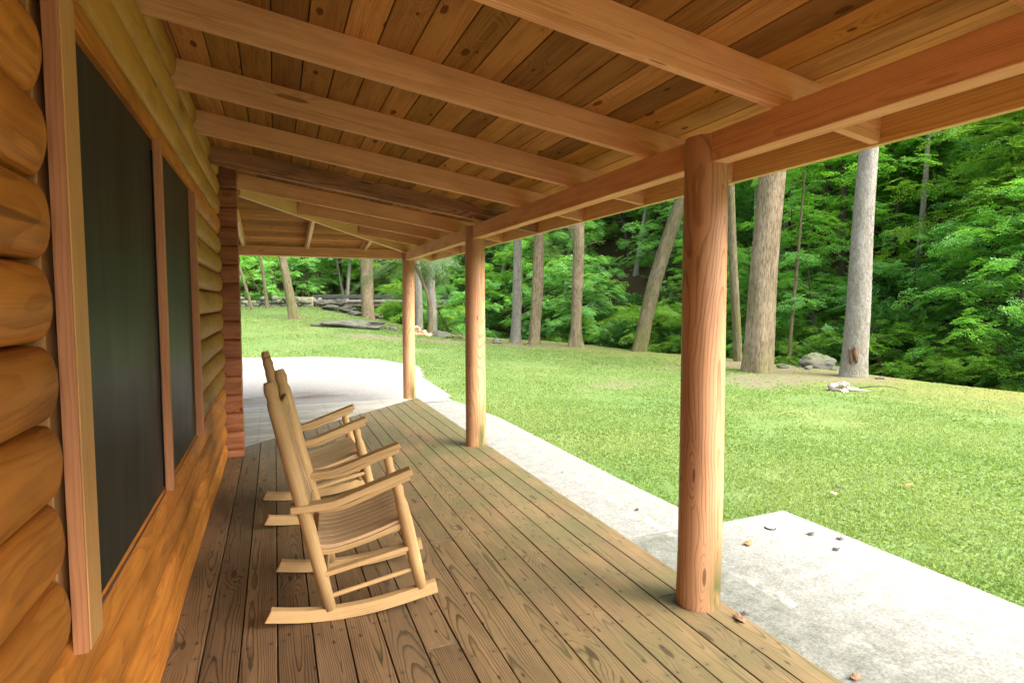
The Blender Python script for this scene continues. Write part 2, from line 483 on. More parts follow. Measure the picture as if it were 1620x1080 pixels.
def ground(x, y):
    x = np.asarray(x, float); y = np.asarray(y, float)
    s = 1 - sstep((x - 1.5) / 8.0)
    rise = 0.055 * np.clip(y - 8.9, 0, 24) * s
    z = -0.125 - 0.012 * np.clip(x - 3.5, 0, 9) + rise
    z = z + 0.10 * vnoise(x, y, 0.22, 1) * sstep((np.hypot(x - 1, y) - 6) / 8) + 0.02 * vnoise(x, y, 0.9, 2)
    cd = creek_d(x, y)
    dp = sstep((cd + 3.0) / 1.7) * 1.55
    up = np.clip(cd - 2.0, 0, 60)
    hill = up * 0.62 * sstep(up / 4.0) + 0.6 * vnoise(x, y, 0.3, 3) * sstep(up / 5)
    hillcap = np.where(hill > 26, 26 + (hill - 26) * 0.2, hill)
    z = z - dp + hillcap + sstep(cd / 3.0) * 0.5
    # far wood behind the lawn and the road
    fy = np.clip(y - 47, 0, 60)
    z = z + np.where(cd < 0, 0.42 * fy * sstep(fy / 10), 0.0)
    fx = np.clip(-x - 22, 0, 60)
    z = z + 0.4 * fx * sstep(fx / 8)
    return z

def gz(x, y): return float(ground(x, y))

DRIVE = [(-14, 8.98), (2.52, 8.98), (2.62, 9.6), (2.72, 11.2), (2.78, 12.8), (2.3, 13.7), (0.9, 14.2), (-2.5, 14.6), (-14, 15.2)]

def in_poly(x, y, poly):
    ins = np.zeros(np.shape(x), bool)
    n = len(poly)
    for i in range(n):
        (x1, y1), (x2, y2) = poly[i], poly[(i + 1) % n]
        c = ((y1 > y) != (y2 > y)) & (x < (x2 - x1) * (y - y1) / (y2 - y1 + 1e-12) + x1)
        ins ^= c
    return ins

# bare-earth patches: x, y, rx, ry, strength
PATCH = [(10.0, 9.5, 2.0, 1.0, 0.75), (11.6, 11.2, 1.6, 2.0, 0.8), (10.6, 20.2, 2.2, 1.0, 0.7), (6.3, 19.0, 2.4, 1.1, 0.9), (8.8, 20.8, 2.4, 1.2, 0.9),
         (4.0, 18.6, 2.3, 0.9, 0.75), (11.7, 8.9, 1.3, 0.9, 0.5), (6.3, 9.9, 0.8, 0.45, 0.5), (9.3, 12.0, 0.9, 0.5, 0.5), (7.6, 12.5, 0.7, 0.4, 0.35), (0.6, 25.6, .9, .7, .5), (4.2, 29, 1.6, 1, .5)]

def dirt_amt(x, y):
    d = np.zeros(np.shape(x))
    for (px, py, rx, ry, s) in PATCH:
        r = np.hypot((x - px) / rx, (y - py) / ry) + 0.9 * vnoise(x, y, 1.3, 5) + 0.5 * vnoise(x, y, 4.0, 6)
        d = np.maximum(d, s * (1 - sstep((r - 0.55) / 0.6)))
    return d

def build_ground():
    def axis(lo, hi, brk):
        out = [lo]
        while out[-1] < hi:
            c = out[-1]
            st = 0.22 if brk[0] < c < brk[1] else 0.22 + 0.05 * min(abs(c - brk[0]), abs(c - brk[1]))
            out.append(c + min(st, 4))
        return np.array(out)
    xs = axis(-75, 95, (-1, 19)); ys = axis(-50, 120, (0, 36))
    X, Y = np.meshgrid(xs, ys)
    Z = ground(X, Y)
    under = (X < 2.2) & (Y < 8.8)
    Z = np.where(under, np.minimum(Z, -0.35), Z)
    nx, ny = len(xs), len(ys)
    V = np.stack([X.ravel(), Y.ravel(), Z.ravel()], 1)
    i = np.arange(ny - 1)[:, None] * nx + np.arange(nx - 1)[None]
    F = np.stack([i, i + 1, i + nx + 1, i + nx], -1).reshape(-1, 4)
    me = bpy.data.meshes.new('ground')
    me.from_pydata(V.tolist(), [], F.tolist())
    cd = creek_d(X, Y)
    forest = np.maximum(sstep((cd + 2.7) / 0.7), sstep((Y - 41) / 4))
    forest = np.maximum(forest, sstep((-X - 17) / 4))
    moss = sstep((cd + 7.5) / 3.5) * 0.8 + 0.5 * vnoise(X, Y, 0.5, 8)
    for nm, arr in (('forest', forest), ('moss', np.clip(moss, 0, 1)), ('dirt', dirt_amt(X, Y))):
        a = me.attributes.new(nm, 'FLOAT', 'POINT')
        a.data.foreach_set('value', arr.ravel().astype(np.float32))
    me.shade_smooth()
    t = NT('ground_cover')
    p = t.pos()
    n1 = t.noise(p, 0.8, 5.0, 0.6); n2 = t.noise(p, 7.0, 5.0, 0.7); n3 = t.noise(p, 45.0, 4.0, 0.7)
    grass = t.mix(t.maprange(n1, 0.35, 0.65), (0.082, 0.145, 0.038), (0.13, 0.172, 0.057))
    grass = t.mix(t.math('MULTIPLY', t.maprange(n2, 0.42, 0.75), 0.4), grass, (0.06, 0.11, 0.028))
    grass = t.mix(t.math('MULTIPLY', t.maprange(n3, 0.5, 0.8), 0.5), grass, (0.17, 0.20, 0.075))
    mossc = t.mix(t.maprange(n2, 0.35, 0.7), (0.20, 0.195, 0.045), (0.13, 0.11, 0.045))
    c = t.mix(t.math('MULTIPLY', t.attr('moss').outputs['Fac'], t.maprange(n1, 0.25, 0.6, 0.4, 0.95)), grass, mossc)
    dirt = t.mix(t.maprange(n3, 0.35, 0.65), (0.20, 0.155, 0.115), (0.11, 0.08, 0.055))
    dm = t.math('MULTIPLY', t.attr('dirt').outputs['Fac'], t.maprange(n2, 0.25, 0.6, 0.6, 1.1), clamp=True)
    c = t.mix(dm, c, dirt)
    lit = t.mix(t.maprange(n3, 0.35, 0.65), (0.075, 0.045, 0.024), (0.03, 0.022, 0.014))
    lit = t.mix(t.math('MULTIPLY', t.maprange(n2, 0.45, 0.7), 0.5), lit, (0.035, 0.06, 0.018))
    c = t.mix(t.attr('forest').outputs['Fac'], c, lit)
    t.bsdf(c, 0.95, t.bump(n3, 0.5, 0.03), 0.1)
    me.materials.append(t.m)
    o = link('ground', me)
    tag(o, 'green lawn and forest floor falling to the creek and rising as a hillside', 'ground', kind='structure')
build_ground()

def slab(name, poly, top, thick, mat, label, cat, drape=None):
    me = bpy.data.meshes.new(name)
    n = len(poly)
    V = [(x, y, top) for x, y in poly] + [(x, y, top - thick) for x, y in poly]
    F = [tuple(range(n)), tuple(range(2 * n - 1, n - 1, -1))] + [(i, i + n, (i + 1) % n + n, (i + 1) % n) for i in range(n)]
    me.from_pydata(V, [], F)
    me.materials.append(mat)
    o = link(name, me)
    m = o.modifiers.new('bevel', 'BEVEL'); m.width = 0.008; m.segments = 2; m.limit_method = 'ANGLE'
    return tag(o, label, cat, kind='structure')

WZ = -0.10
jy = [8.93, 7.35, 5.90, 4.49, 3.245]
for i in range(4):
    xr0, xr1 = 2.80 - 0.0 * i, 2.80
    slab('path', [(1.9, jy[i + 1] + 0.009), (2.80 if i < 3 else 2.84, jy[i + 1] + 0.009), (2.62 if i == 0 else 2.80, jy[i] - 0.009), (1.9, jy[i] - 0.009)], WZ, 0.12, M['concrete'],
         'concrete walk slab beside the porch', 'path')
slab('pavement', [(1.9, -6.0), (3.62, -6.0), (3.52, 3.26), (2.84, 3.236), (1.9, 3.238)], WZ - 0.001, 0.12, M['concrete'], 'wide concrete pad beside the nearest post', 'pavement')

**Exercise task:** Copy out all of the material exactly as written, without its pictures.

**Exercise output:**
The Blender Python script for this scene continues. Write part 2, from line 483 on. More parts follow. Measure the picture as if it were 1620x1080 pixels.
def ground(x, y):
    x = np.asarray(x, float); y = np.asarray(y, float)
    s = 1 - sstep((x - 1.5) / 8.0)
    rise = 0.055 * np.clip(y - 8.9, 0, 24) * s
    z = -0.125 - 0.012 * np.clip(x - 3.5, 0, 9) + rise
    z = z + 0.10 * vnoise(x, y, 0.22, 1) * sstep((np.hypot(x - 1, y) - 6) / 8) + 0.02 * vnoise(x, y, 0.9, 2)
    cd = creek_d(x, y)
    dp = sstep((cd + 3.0) / 1.7) * 1.55
    up = np.clip(cd - 2.0, 0, 60)
    hill = up * 0.62 * sstep(up / 4.0) + 0.6 * vnoise(x, y, 0.3, 3) * sstep(up / 5)
    hillcap = np.where(hill > 26, 26 + (hill - 26) * 0.2, hill)
    z = z - dp + hillcap + sstep(cd / 3.0) * 0.5
    # far wood behind the lawn and the road
    fy = np.clip(y - 47, 0, 60)
    z = z + np.where(cd < 0, 0.42 * fy * sstep(fy / 10), 0.0)
    fx = np.clip(-x - 22, 0, 60)
    z = z + 0.4 * fx * sstep(fx / 8)
    return z

def gz(x, y): return float(ground(x, y))

DRIVE = [(-14, 8.98), (2.52, 8.98), (2.62, 9.6), (2.72, 11.2), (2.78, 12.8), (2.3, 13.7), (0.9, 14.2), (-2.5, 14.6), (-14, 15.2)]

def in_poly(x, y, poly):
    ins = np.zeros(np.shape(x), bool)
    n = len(poly)
    for i in range(n):
        (x1, y1), (x2, y2) = poly[i], poly[(i + 1) % n]
        c = ((y1 > y) != (y2 > y)) & (x < (x2 - x1) * (y - y1) / (y2 - y1 + 1e-12) + x1)
        ins ^= c
    return ins

# bare-earth patches: x, y, rx, ry, strength
PATCH = [(10.0, 9.5, 2.0, 1.0, 0.75), (11.6, 11.2, 1.6, 2.0, 0.8), (10.6, 20.2, 2.2, 1.0, 0.7), (6.3, 19.0, 2.4, 1.1, 0.9), (8.8, 20.8, 2.4, 1.2, 0.9),
         (4.0, 18.6, 2.3, 0.9, 0.75), (11.7, 8.9, 1.3, 0.9, 0.5), (6.3, 9.9, 0.8, 0.45, 0.5), (9.3, 12.0, 0.9, 0.5, 0.5), (7.6, 12.5, 0.7, 0.4, 0.35), (0.6, 25.6, .9, .7, .5), (4.2, 29, 1.6, 1, .5)]

def dirt_amt(x, y):
    d = np.zeros(np.shape(x))
    for (px, py, rx, ry, s) in PATCH:
        r = np.hypot((x - px) / rx, (y - py) / ry) + 0.9 * vnoise(x, y, 1.3, 5) + 0.5 * vnoise(x, y, 4.0, 6)
        d = np.maximum(d, s * (1 - sstep((r - 0.55) / 0.6)))
    return d

def build_ground():
    def axis(lo, hi, brk):
        out = [lo]
        while out[-1] < hi:
            c = out[-1]
            st = 0.22 if brk[0] < c < brk[1] else 0.22 + 0.05 * min(abs(c - brk[0]), abs(c - brk[1]))
            out.append(c + min(st, 4))
        return np.array(out)
    xs = axis(-75, 95, (-1, 19)); ys = axis(-50, 120, (0, 36))
    X, Y = np.meshgrid(xs, ys)
    Z = ground(X, Y)
    under = (X < 2.2) & (Y < 8.8)
    Z = np.where(under, np.minimum(Z, -0.35), Z)
    nx, ny = len(xs), len(ys)
    V = np.stack([X.ravel(), Y.ravel(), Z.ravel()], 1)
    i = np.arange(ny - 1)[:, None] * nx + np.arange(nx - 1)[None]
    F = np.stack([i, i + 1, i + nx + 1, i + nx], -1).reshape(-1, 4)
    me = bpy.data.meshes.new('ground')
    me.from_pydata(V.tolist(), [], F.tolist())
    cd = creek_d(X, Y)
    forest = np.maximum(sstep((cd + 2.7) / 0.7), sstep((Y - 41) / 4))
    forest = np.maximum(forest, sstep((-X - 17) / 4))
    moss = sstep((cd + 7.5) / 3.5) * 0.8 + 0.5 * vnoise(X, Y, 0.5, 8)
    for nm, arr in (('forest', forest), ('moss', np.clip(moss, 0, 1)), ('dirt', dirt_amt(X, Y))):
        a = me.attributes.new(nm, 'FLOAT', 'POINT')
        a.data.foreach_set('value', arr.ravel().astype(np.float32))
    me.shade_smooth()
    t = NT('ground_cover')
    p = t.pos()
    n1 = t.noise(p, 0.8, 5.0, 0.6); n2 = t.noise(p, 7.0, 5.0, 0.7); n3 = t.noise(p, 45.0, 4.0, 0.7)
    grass = t.mix(t.maprange(n1, 0.35, 0.65), (0.082, 0.145, 0.038), (0.13, 0.172, 0.057))
    grass = t.mix(t.math('MULTIPLY', t.maprange(n2, 0.42, 0.75), 0.4), grass, (0.06, 0.11, 0.028))
    grass = t.mix(t.math('MULTIPLY', t.maprange(n3, 0.5, 0.8), 0.5), grass, (0.17, 0.20, 0.075))
    mossc = t.mix(t.maprange(n2, 0.35, 0.7), (0.20, 0.195, 0.045), (0.13, 0.11, 0.045))
    c = t.mix(t.math('MULTIPLY', t.attr('moss').outputs['Fac'], t.maprange(n1, 0.25, 0.6, 0.4, 0.95)), grass, mossc)
    dirt = t.mix(t.maprange(n3, 0.35, 0.65), (0.20, 0.155, 0.115), (0.11, 0.08, 0.055))
    dm = t.math('MULTIPLY', t.attr('dirt').outputs['Fac'], t.maprange(n2, 0.25, 0.6, 0.6, 1.1), clamp=True)
    c = t.mix(dm, c, dirt)
    lit = t.mix(t.maprange(n3, 0.35, 0.65), (0.075, 0.045, 0.024), (0.03, 0.022, 0.014))
    lit = t.mix(t.math('MULTIPLY', t.maprange(n2, 0.45, 0.7), 0.5), lit, (0.035, 0.06, 0.018))
    c = t.mix(t.attr('forest').outputs['Fac'], c, lit)
    t.bsdf(c, 0.95, t.bump(n3, 0.5, 0.03), 0.1)
    me.materials.append(t.m)
    o = link('ground', me)
    tag(o, 'green lawn and forest floor falling to the creek and rising as a hillside', 'ground', kind='structure')
build_ground()

def slab(name, poly, top, thick, mat, label, cat, drape=None):
    me = bpy.data.meshes.new(name)
    n = len(poly)
    V = [(x, y, top) for x, y in poly] + [(x, y, top - thick) for x, y in poly]
    F = [tuple(range(n)), tuple(range(2 * n - 1, n - 1, -1))] + [(i, i + n, (i + 1) % n + n, (i + 1) % n) for i in range(n)]
    me.from_pydata(V, [], F)
    me.materials.append(mat)
    o = link(name, me)
    m = o.modifiers.new('bevel', 'BEVEL'); m.width = 0.008; m.segments = 2; m.limit_method = 'ANGLE'
    return tag(o, label, cat, kind='structure')

WZ = -0.10
jy = [8.93, 7.35, 5.90, 4.49, 3.245]
for i in range(4):
    xr0, xr1 = 2.80 - 0.0 * i, 2.80
    slab('path', [(1.9, jy[i + 1] + 0.009), (2.80 if i < 3 else 2.84, jy[i + 1] + 0.009), (2.62 if i == 0 else 2.80, jy[i] - 0.009), (1.9, jy[i] - 0.009)], WZ, 0.12, M['concrete'],
         'concrete walk slab beside the porch', 'path')
slab('pavement', [(1.9, -6.0), (3.62, -6.0), (3.52, 3.26), (2.84, 3.236), (1.9, 3.238)], WZ - 0.001, 0.12, M['concrete'], 'wide concrete pad beside the nearest post', 'pavement')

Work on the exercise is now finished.